- DATASET ROWS

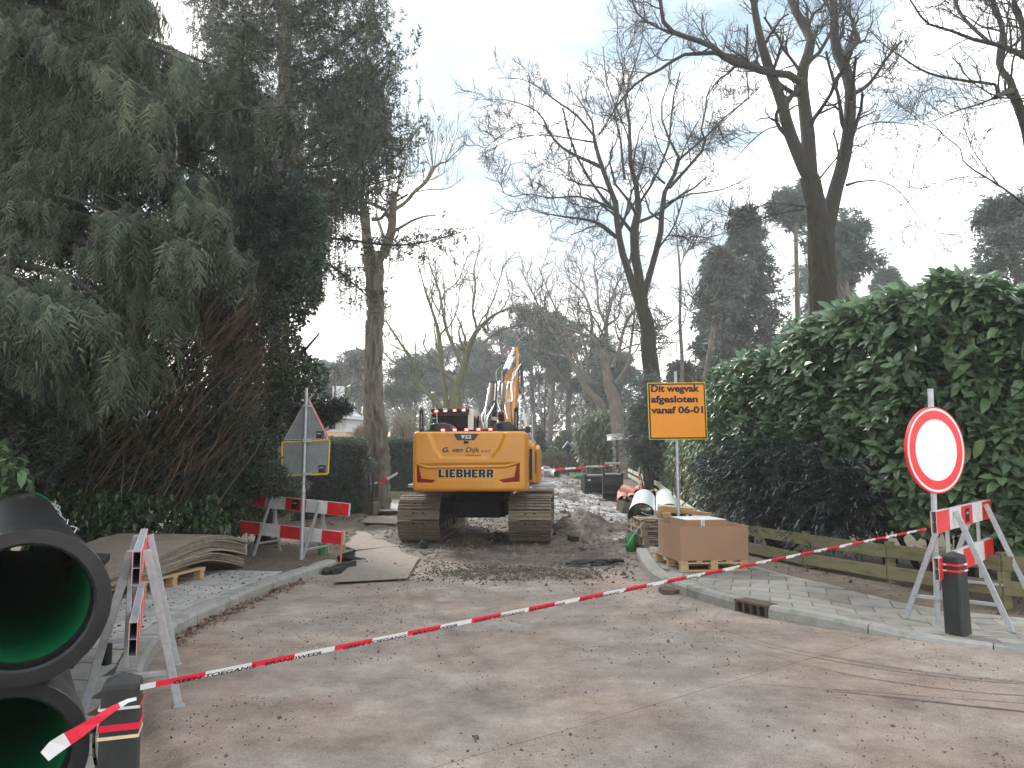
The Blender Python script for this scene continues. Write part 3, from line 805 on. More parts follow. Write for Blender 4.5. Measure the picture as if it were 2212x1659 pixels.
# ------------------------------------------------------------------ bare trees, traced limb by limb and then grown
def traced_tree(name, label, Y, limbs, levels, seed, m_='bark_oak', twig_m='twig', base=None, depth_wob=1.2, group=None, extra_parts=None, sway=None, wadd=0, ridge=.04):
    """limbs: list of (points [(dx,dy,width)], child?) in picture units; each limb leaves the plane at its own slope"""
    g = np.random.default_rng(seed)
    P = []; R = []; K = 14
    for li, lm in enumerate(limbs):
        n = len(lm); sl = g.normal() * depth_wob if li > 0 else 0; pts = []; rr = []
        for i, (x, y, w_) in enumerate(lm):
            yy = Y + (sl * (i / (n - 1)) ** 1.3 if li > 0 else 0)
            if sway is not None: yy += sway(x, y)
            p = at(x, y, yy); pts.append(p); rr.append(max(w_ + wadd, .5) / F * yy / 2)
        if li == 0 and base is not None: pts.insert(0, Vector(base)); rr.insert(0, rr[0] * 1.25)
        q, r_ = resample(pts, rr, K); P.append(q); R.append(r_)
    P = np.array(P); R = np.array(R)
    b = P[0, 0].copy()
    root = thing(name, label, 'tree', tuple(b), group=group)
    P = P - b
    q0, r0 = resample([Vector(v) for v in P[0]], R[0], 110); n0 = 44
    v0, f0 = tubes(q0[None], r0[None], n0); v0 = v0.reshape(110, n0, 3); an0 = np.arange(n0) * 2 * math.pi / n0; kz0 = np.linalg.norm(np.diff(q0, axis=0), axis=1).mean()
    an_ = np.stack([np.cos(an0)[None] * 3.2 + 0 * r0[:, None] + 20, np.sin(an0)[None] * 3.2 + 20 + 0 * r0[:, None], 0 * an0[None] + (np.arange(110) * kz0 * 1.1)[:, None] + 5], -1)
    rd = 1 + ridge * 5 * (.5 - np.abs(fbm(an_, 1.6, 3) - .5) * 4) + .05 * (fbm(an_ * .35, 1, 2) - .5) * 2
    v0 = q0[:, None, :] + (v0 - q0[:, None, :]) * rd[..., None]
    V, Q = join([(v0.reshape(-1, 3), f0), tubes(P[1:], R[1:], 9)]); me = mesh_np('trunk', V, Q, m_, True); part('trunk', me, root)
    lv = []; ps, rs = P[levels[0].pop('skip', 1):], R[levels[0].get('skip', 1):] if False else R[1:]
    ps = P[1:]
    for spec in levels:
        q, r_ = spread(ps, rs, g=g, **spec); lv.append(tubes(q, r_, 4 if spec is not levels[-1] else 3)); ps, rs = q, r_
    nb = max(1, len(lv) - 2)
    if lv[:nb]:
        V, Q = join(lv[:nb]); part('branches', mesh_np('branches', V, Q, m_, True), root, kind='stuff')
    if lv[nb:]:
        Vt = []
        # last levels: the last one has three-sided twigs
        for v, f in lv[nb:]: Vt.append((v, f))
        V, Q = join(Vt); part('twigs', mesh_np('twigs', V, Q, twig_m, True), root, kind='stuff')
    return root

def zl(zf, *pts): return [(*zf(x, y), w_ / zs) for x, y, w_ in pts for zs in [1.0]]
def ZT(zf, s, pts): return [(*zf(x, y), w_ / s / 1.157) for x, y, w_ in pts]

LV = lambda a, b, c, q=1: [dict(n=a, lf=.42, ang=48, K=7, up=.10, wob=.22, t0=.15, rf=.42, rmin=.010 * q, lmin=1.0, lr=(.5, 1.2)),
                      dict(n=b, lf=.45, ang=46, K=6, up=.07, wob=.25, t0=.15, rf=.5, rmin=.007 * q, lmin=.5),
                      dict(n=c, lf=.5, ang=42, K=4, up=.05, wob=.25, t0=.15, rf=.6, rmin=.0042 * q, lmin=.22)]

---

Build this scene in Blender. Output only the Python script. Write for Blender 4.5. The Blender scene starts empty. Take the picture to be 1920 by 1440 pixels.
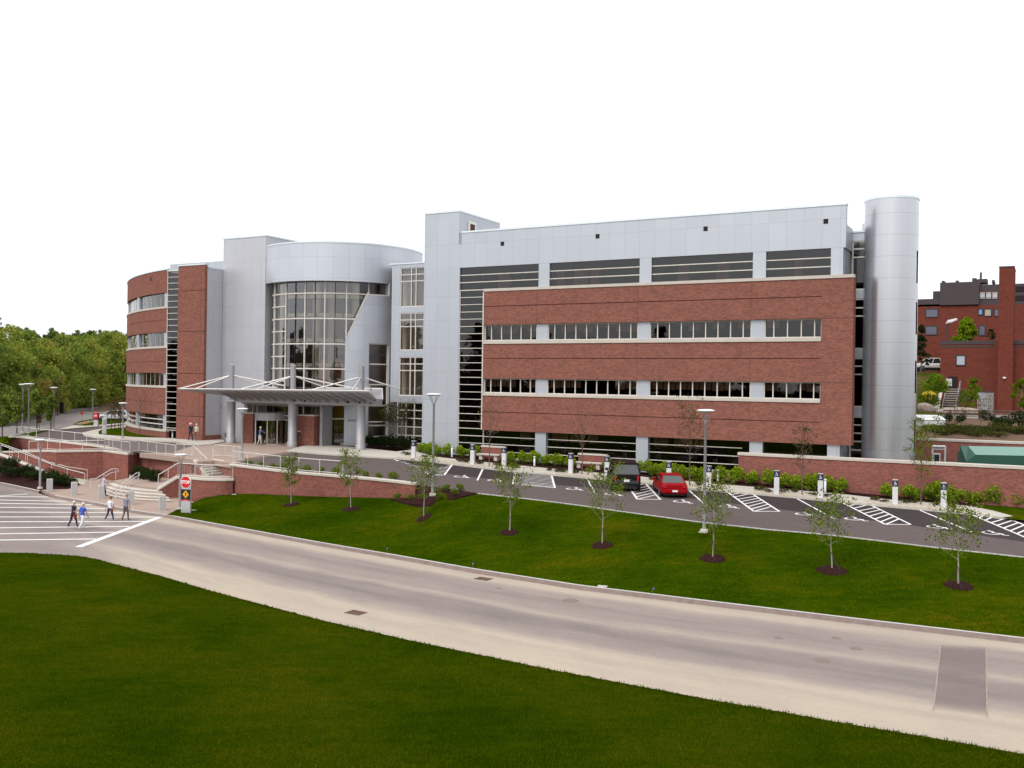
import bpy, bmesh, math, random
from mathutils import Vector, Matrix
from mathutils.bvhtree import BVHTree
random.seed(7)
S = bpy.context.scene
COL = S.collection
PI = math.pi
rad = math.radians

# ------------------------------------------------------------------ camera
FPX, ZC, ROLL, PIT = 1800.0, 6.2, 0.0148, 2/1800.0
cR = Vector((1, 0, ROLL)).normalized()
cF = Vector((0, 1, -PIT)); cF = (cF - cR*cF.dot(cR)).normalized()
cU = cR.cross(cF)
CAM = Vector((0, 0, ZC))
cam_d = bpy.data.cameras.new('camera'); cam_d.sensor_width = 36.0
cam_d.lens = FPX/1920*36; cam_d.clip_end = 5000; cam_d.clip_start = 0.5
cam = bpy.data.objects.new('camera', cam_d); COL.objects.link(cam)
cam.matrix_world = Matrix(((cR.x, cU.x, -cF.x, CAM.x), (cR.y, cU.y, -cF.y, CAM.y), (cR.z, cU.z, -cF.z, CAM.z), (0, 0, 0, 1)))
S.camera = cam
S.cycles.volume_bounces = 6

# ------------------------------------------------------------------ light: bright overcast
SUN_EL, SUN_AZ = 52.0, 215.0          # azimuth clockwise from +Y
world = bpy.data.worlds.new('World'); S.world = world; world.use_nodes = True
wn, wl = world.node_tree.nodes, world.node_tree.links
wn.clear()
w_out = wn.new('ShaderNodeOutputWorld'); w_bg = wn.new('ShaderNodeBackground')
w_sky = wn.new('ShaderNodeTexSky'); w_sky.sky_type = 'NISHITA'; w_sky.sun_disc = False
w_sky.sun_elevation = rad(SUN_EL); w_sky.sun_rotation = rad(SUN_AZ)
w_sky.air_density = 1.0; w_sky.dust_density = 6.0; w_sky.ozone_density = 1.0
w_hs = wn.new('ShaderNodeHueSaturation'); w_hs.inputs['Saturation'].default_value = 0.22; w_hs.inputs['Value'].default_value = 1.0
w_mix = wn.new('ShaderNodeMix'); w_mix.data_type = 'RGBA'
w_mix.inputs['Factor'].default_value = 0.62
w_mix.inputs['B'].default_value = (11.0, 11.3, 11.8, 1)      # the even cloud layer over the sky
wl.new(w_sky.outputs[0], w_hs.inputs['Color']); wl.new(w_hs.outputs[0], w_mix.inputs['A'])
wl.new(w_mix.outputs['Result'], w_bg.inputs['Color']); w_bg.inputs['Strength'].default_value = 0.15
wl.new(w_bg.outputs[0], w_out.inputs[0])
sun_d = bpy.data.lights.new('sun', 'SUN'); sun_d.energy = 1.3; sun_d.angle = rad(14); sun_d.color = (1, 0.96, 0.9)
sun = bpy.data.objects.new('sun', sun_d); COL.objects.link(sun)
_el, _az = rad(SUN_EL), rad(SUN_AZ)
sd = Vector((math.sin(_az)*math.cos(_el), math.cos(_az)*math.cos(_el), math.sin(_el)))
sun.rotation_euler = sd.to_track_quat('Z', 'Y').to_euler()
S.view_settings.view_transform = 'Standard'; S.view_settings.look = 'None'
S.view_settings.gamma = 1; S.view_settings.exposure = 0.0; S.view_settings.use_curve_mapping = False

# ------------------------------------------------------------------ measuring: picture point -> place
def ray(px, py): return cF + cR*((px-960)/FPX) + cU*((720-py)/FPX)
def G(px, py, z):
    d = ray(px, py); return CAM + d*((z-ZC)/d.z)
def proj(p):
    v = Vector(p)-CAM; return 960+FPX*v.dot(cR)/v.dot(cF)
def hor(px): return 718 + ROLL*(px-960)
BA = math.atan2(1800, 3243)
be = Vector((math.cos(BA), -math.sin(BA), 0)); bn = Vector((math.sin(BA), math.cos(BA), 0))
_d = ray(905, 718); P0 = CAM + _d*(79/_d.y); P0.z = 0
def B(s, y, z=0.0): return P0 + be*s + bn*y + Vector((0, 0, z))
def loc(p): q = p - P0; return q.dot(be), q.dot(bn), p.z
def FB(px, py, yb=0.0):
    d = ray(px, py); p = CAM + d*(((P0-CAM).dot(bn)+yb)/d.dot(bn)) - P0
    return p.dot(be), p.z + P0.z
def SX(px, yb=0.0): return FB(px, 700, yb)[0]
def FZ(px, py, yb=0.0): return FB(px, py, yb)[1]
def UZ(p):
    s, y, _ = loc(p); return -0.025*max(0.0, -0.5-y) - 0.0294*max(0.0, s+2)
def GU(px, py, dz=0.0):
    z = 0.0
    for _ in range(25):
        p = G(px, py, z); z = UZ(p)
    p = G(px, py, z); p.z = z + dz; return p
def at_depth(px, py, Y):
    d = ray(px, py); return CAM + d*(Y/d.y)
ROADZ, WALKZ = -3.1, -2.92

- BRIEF
Scan the records above and report how many lines include the word "Write", without any other text.

- ANSWER TO THIS TASK
2